# [Aim]
Write out, word for word, every line from the first one through the line that holds "sol.thickness = 0.0012", and nothing else; skip the pictures.

# [Dataset extract]
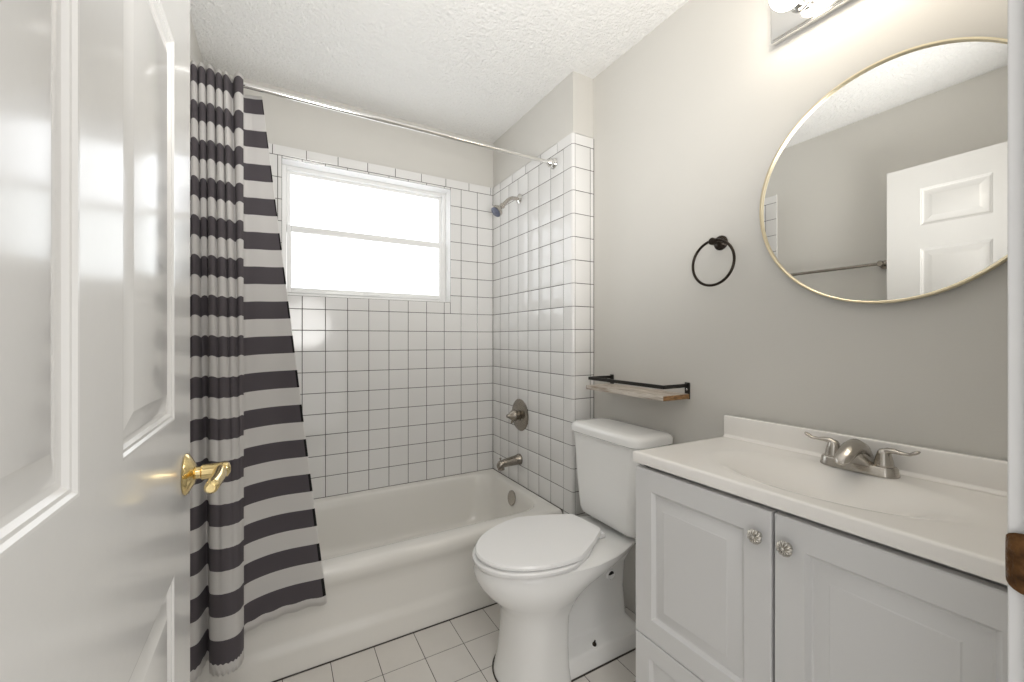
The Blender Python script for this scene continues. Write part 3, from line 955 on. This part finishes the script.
for i in range(NB + NS + 1):
    body = i <= NB
    q = i / NB if body else (i - NB) / NS
    if body:
        tp = spline(body_top, q * (len(body_top) - 1)); tz = spline([(z,) for z in body_z], q * (len(body_z) - 1))[0]
        bp_ = spline(body_bot, q * (len(body_bot) - 1)); bz = 0.227 + 0.003 * q
        sm = (-.285 + (-.0955 + .285) * q, 1.673)
    else:
        tp = spline(strip_top, q * 5); tz = spline([(z,) for z in strip_z], q * 5)[0]
        bp_ = spline(strip_bot, q * 5); bz = 0.230 + 0.026 * q
        sm = tp
    for j in range(NV + 1):
        v = j / NV
        k_ = (1 - v) ** 1.5
        x = sm[0] + (bp_[0] - sm[0]) * v + (tp[0] - sm[0]) * k_
        y = sm[1] + (bp_[1] - sm[1]) * v + (tp[1] - sm[1]) * k_
        z = tz + (bz - tz) * v
        wob = v * (1 - v) * 2
        y += 0.005 * math.sin(q * 14 + v * 5.0) * wob
        if v > 0.985: z += 0.003 * math.sin(i * 0.9)
        cv.append(Vector((x, y, z))); cuv.append((i / (NB + NS), v))
for i in range(NB + NS):
    for j in range(NV):
        q = i * (NV + 1) + j
        cf.append([q, q + 1, q + NV + 2, q + NV + 1])
cm = MB().add(cv, cf)
cur = cm.build('shower_curtain', CLOTH, origin=(-0.1, 1.7, 0.24), angle=80)
tag(cur, 'grey and white striped shower curtain bunched at the left of the tub', 'shower curtain')
uvl = cur.data.uv_layers.new(name='UVMap')
for lp_ in cur.data.loops:
    uvl.data[lp_.index].uv = cuv[lp_.vertex_index]
sol = cur.modifiers.new('cloth_thickness', 'SOLIDIFY')
sol.thickness = 0.0012

hook = None
hook_spots = [(-.265, 'behind the door edge'), (-.240, ''), (-.214, ''), (-.190, ''), (-.168, ''), (-.147, ''), (-.1, '')]
hook_label = ['metal curtain hook on the rod, nearest the left wall', 'metal curtain hook on the rod, second from the left wall', 'metal curtain hook on the rod, third from the left wall',
              'metal curtain hook on the rod, fourth from the left wall', 'metal curtain hook on the rod, third before the curtain edge', 'metal curtain hook on the rod, next to last before the curtain edge',
              'metal curtain hook on the rod at the free edge of the curtain']
for (hx, _), lb in zip(hook_spots, hook_label):
    if hook is None:
        pts = []
        for i in range(25):
            a = math.radians(-60 + 300 * i / 24)
            pts.append((hx, RODY + 0.0175 * math.cos(a), RODZ + 0.003 + 0.0175 * math.sin(a)))
        pts += [(hx, RODY - 0.010, RODZ - 0.022), (hx, RODY - 0.013, RODZ - 0.030), (hx, RODY - 0.018, RODZ - 0.033)]
        hook = MB().tube(pts, 0.0016, 8).build('curtain_hook', DNICKEL, origin=(hx, RODY, RODZ))
        h = hook
    else:
        h = hook.copy(); COL.objects.link(h); h.location = (hx, RODY, RODZ)
    tag(h, lb, 'curtain hook', 'curtain hooks on the shower rod')

# ------------------------------------------------------------------ shower fittings
SHY = 2.05
shw = thing('showerhead', (XA, SHY, 1.98), 'brushed nickel shower head on a bent arm, high on the tiled end wall', 'shower head')
MB().lathe([(0.030, 0.0), (0.030, 0.002), (0.026, 0.007), (0.015, 0.012), (0.0115, 0.014)], (XA, SHY, 1.98), (-1, 0, 0), 28).build('flange', CHROME, shw)
ap = []
for i in range(9):
    t = i / 8
    a = math.radians(50 * min(1, max(0, (t - 0.25) / 0.4)))
    ap.append(None)
ap = [(0.0, 0.0), (0.03, 0.0), (0.045, -0.001), (0.058, -0.006), (0.070, -0.014), (0.082, -0.025), (0.100, -0.044), (0.112, -0.057)]
MB().tube([(XA - a, SHY, 1.98 + z) for a, z in ap], 0.0105, 16).build('arm', NICKEL, shw)
hd_o = Vector((XA - 0.105, SHY, 1.98 - 0.050))
hd_a = Vector((-0.72, -0.05, -0.69)).normalized()
MB().lathe([(0.013, 0.0), (0.0155, 0.004), (0.0155, 0.012), (0.013, 0.016), (0.013, 0.022), (0.017, 0.030), (0.026, 0.042), (0.0325, 0.050), (0.0335, 0.056), (0.0335, 0.066), (0.031, 0.068)], hd_o, hd_a, 32).build('head', NICKEL, shw)
tag(MB().lathe([(0.0308, 0.066), (0.0305, 0.0705), (0.027, 0.073), (0.009, 0.0735), (0.006, 0.075), (0.0001, 0.075)], hd_o, hd_a, 32).build('spray_face', RUBBER, shw), 'dark blue-grey spray face')

VYc, VZc = 2.04, 0.748
vlv = thing('shower_valve', (XA, VYc, VZc), 'round nickel shower valve plate with cone handle above the tub spout', 'shower valve')
MB().lathe([(0.0895, 0.0), (0.0905, 0.003), (0.086, 0.007), (0.070, 0.0095), (0.058, 0.0105), (0.040, 0.014), (0.034, 0.016), (0.0001, 0.016)], (XA, VYc, VZc), (-1, 0, 0), 48).build('escutcheon', DNICKEL, vlv)
hm = MB().lathe([(0.026, 0.014), (0.026, 0.030), (0.030, 0.032), (0.033, 0.036), (0.033, 0.046), (0.029, 0.054), (0.019, 0.067), (0.012, 0.076), (0.009, 0.083), (0.008, 0.088), (0.0001, 0.090)], (XA, VYc, VZc), (-1, 0, 0), 28)
hm.tube([(XA - 0.045, VYc, VZc - 0.02), (XA - 0.05, VYc + 0.01, VZc - 0.040), (XA - 0.052, VYc + 0.012, VZc - 0.048)], [0.007, 0.006, 0.003], 12)
hm.build('handle', DNICKEL, vlv)

SPY, SPZ = 2.045, 0.492
spt = thing('tub_spout', (XA, SPY, SPZ), 'brushed nickel tub spout with a pull-up diverter over the bathtub', 'tub spout')
sb = MB()
path = [(0.0, 0.002, 0.031, 0.031), (0.010, 0.002, 0.031, 0.031), (0.014, 0.001, 0.028, 0.028), (0.05, -0.002, 0.0265, 0.0255), (0.09, -0.005, 0.0245, 0.0225), (0.115, -0.008, 0.023, 0.021), (0.132, -0.012, 0.0215, 0.0195), (0.141, -0.018, 0.017, 0.014)]
rings = []
for a, z, ry, rz in path:
    rings.append([Vector((XA - a, SPY + ry * math.cos(2 * PI * k / 24), SPZ + z + rz * math.sin(2 * PI * k / 24))) for k in range(24)])
sb.loft(rings)
sb.lathe([(0.0185, 0.0), (0.0190, 0.012), (0.0190, 0.019), (0.015, 0.019), (0.014, 0.012), (0.0001, 0.012)], (XA - 0.121, SPY, SPZ - 0.021), (0.0, 0, -1), 24)
sb.build('body', DNICKEL, spt, angle=45)
MB().lathe([(0.003, -0.006), (0.003, 0.010), (0.006, 0.012), (0.0065, 0.016), (0.004, 0.019), (0.0001, 0.0195)], (XA - 0.126, SPY, SPZ + 0.008), (0, 0, 1), 16).build('diverter_knob', DNICKEL, spt)

# ------------------------------------------------------------------ towel bar on the left wall (seen in the mirror)
tbz = 1.592
twb = thing('towel_bar', (XL, 1.23, tbz), 'chrome towel bar on the left wall, seen in the round mirror', 'towel bar')
MB().tube([(XL + 0.062, 0.955, tbz), (XL + 0.062, 1.515, tbz)], 0.0088, 16).build('bar', DNICKEL, twb)
for y in (0.985, 1.498):
    MB().lathe([(0.025, 0.0), (0.025, 0.004), (0.018, 0.008), (0.011, 0.014), (0.010, 0.040), (0.014, 0.046), (0.0165, 0.052), (0.0165, 0.070), (0.013, 0.075), (0.0001, 0.0755)], (XL, y, tbz), (1, 0, 0), 24).build('post', DNICKEL, twb)

# ------------------------------------------------------------------ the open door
DXF, DT = -0.133, 0.035
DY0, DY1 = 0.112, 0.9265
DZ0, DZ1 = 0.012, 2.045
yl = [DY0, DY0 + 0.1145, DY1 - 0.478, DY1 - 0.373, DY1 - 0.128, DY1]
zl = [DZ0, 0.235, 0.825, 1.058, 1.630, 1.742, 1.928, DZ1]
dm = MB()
prof = [(0, 0), (0.0025, -0.0004), (0.005, -0.0030), (0.008, -0.0034), (0.011, -0.0070), (0.015, -0.0080), (0.018, -0.0078), (0.042, -0.0020), (0.044, -0.0014)]
for side in (0, 1):
    if side == 0:
        def Pd(u, v, h): return Vector((DXF + h, u, v))
    else:
        def Pd(u, v, h): return Vector((DXF - DT - h, u, v))
    for i in range(5):
        for k in range(7):
            r = (yl[i], yl[i + 1], zl[k], zl[k + 1])
            if i in (1, 3) and k in (1, 3, 5): panel_rings(dm, Pd, r, prof)
            else: quad(dm, Pd, *r, 0.0)
for (ya, yb_) in ((DY0, DY0), (DY1, DY1)):
    dm.add([Vector((DXF, ya, DZ0)), Vector((DXF - DT, ya, DZ0)), Vector((DXF - DT, ya, DZ1)), Vector((DXF, ya, DZ1))], [[0, 1, 2, 3]])
for z in (DZ0, DZ1):
    dm.add([Vector((DXF, DY0, z)), Vector((DXF - DT, DY0, z)), Vector((DXF - DT, DY1, z)), Vector((DXF, DY1, z))], [[0, 1, 2, 3]])
door = struct(dm.build('door_1', DOORW, origin=(DXF, DY0, DZ0), angle=18))
HY, HZ = DY1 - 0.049, 0.953
for side in (1, -1):
    xf = DXF if side == 1 else DXF - DT
    def hx(d): return xf + side * d
    dh_ = MB()
    dh_.lathe([(0.0335, 0.0), (0.0345, 0.002), (0.033, 0.005), (0.026, 0.009), (0.019, 0.013), (0.0135, 0.0155)], (xf, HY, HZ), (side, 0, 0), 40)
    rose = dh_.build('handle_rose', BRASS, door)
    lv = MB()
    k_ = 1.0 if side == 1 else 0.8
    lv.lathe([(0.0105, 0.012), (0.0105, 0.022), (0.0130, 0.024), (0.0130, 0.052 * k_), (0.0135, 0.054 * k_), (0.0125, 0.060 * k_), (0.006, 0.064 * k_), (0.0001, 0.0645 * k_)], (xf, HY, HZ), (side, 0, 0), 28)
    lv.tube([(hx(0.050 * k_), HY + 0.002, HZ), (hx(0.050 * k_), HY - 0.02, HZ), (hx(0.050 * k_), HY - 0.05, HZ - 0.001), (hx(0.047 * k_), HY - 0.075, HZ - 0.002), (hx(0.046 * k_), HY - 0.092, HZ - 0.002), (hx(0.046 * k_), HY - 0.096, HZ - 0.002)],
            [0.011, 0.0105, 0.010, 0.0098, 0.0095, 0.006], 18)
    lv.build('handle_lever', BRASS, door, angle=45)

# [Answer to this exercise]
The Blender Python script for this scene continues. Write part 3, from line 955 on. This part finishes the script.
for i in range(NB + NS + 1):
    body = i <= NB
    q = i / NB if body else (i - NB) / NS
    if body:
        tp = spline(body_top, q * (len(body_top) - 1)); tz = spline([(z,) for z in body_z], q * (len(body_z) - 1))[0]
        bp_ = spline(body_bot, q * (len(body_bot) - 1)); bz = 0.227 + 0.003 * q
        sm = (-.285 + (-.0955 + .285) * q, 1.673)
    else:
        tp = spline(strip_top, q * 5); tz = spline([(z,) for z in strip_z], q * 5)[0]
        bp_ = spline(strip_bot, q * 5); bz = 0.230 + 0.026 * q
        sm = tp
    for j in range(NV + 1):
        v = j / NV
        k_ = (1 - v) ** 1.5
        x = sm[0] + (bp_[0] - sm[0]) * v + (tp[0] - sm[0]) * k_
        y = sm[1] + (bp_[1] - sm[1]) * v + (tp[1] - sm[1]) * k_
        z = tz + (bz - tz) * v
        wob = v * (1 - v) * 2
        y += 0.005 * math.sin(q * 14 + v * 5.0) * wob
        if v > 0.985: z += 0.003 * math.sin(i * 0.9)
        cv.append(Vector((x, y, z))); cuv.append((i / (NB + NS), v))
for i in range(NB + NS):
    for j in range(NV):
        q = i * (NV + 1) + j
        cf.append([q, q + 1, q + NV + 2, q + NV + 1])
cm = MB().add(cv, cf)
cur = cm.build('shower_curtain', CLOTH, origin=(-0.1, 1.7, 0.24), angle=80)
tag(cur, 'grey and white striped shower curtain bunched at the left of the tub', 'shower curtain')
uvl = cur.data.uv_layers.new(name='UVMap')
for lp_ in cur.data.loops:
    uvl.data[lp_.index].uv = cuv[lp_.vertex_index]
sol = cur.modifiers.new('cloth_thickness', 'SOLIDIFY')
sol.thickness = 0.0012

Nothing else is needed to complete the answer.